5. Germany is the world’s third largest producer of Pinot Noir

While Riesling will almost certainly spring to mind when you consider German wine, the grape – and indeed the country’s white wines overall – are really only part of the picture. After France and the US, Germany is the world’s third-biggest producer of Pinot Noir, known as Spätburgunder. In fact, it accounts for more than 60% of the grape plantings in the rocky hillsides of the Ahr region, known as Germany’s ‘red wine paradise’. If you prefer your reds on the lighter side try Trollinger, which boasts slightly smoky strawberry flavours, while velvety Dornfelder from the Pfalz or the Rheinhessen is a good choice if you’re looking for a red with a bit more weight to it.

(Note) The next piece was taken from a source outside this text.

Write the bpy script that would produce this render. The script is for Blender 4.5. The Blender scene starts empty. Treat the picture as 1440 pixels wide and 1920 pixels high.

6. Germany’s wine have great ageing potential

Many German winemakers have a deep affinity for oak barrels, which means their vintages – even their whites – will maintain depth and quality long into the future. Quality Riesling in particular has the ability to age well. Over time, the fruit recedes and yields to aromas and flavours of beeswax, butter, smoke, pine, honey, butterscotch, mushroom, and citrus preserve. Any residual sweetness also bonds with the acidity resulting in a more cohesive textural component and drier expression of the wine. In 2008, the first Riesling Fellowship saw Rieslings dating back to 1900 tasted by a panel of experts, all to great acclaim.


7. Germany’s vineyards are steep

Many of Germany’s vineyards are worked completely by hand, and not because of tradition, but because they’re terraced into hills so steep that machinery can’t reach them. The Mosel-Saar-Ruwer region, for example, is famous for having the steepest vineyard in the world, with a 60% gradient and a height of 951 feet.


8. Germany has a ‘Wine Queen’

Every year the German Wine Institute chooses a German Wine Queen from one of the country’s 13 wine-producing regions. The queen – chosen by a 70-member jury of industry professionals and press – must show a strong dedication to German wine, and will spend her year-long reign communicating the world of German wine to the global public. The current and 72nd German Wine Queen is 22-year-old Eva Lanzerath, from the Ahr region.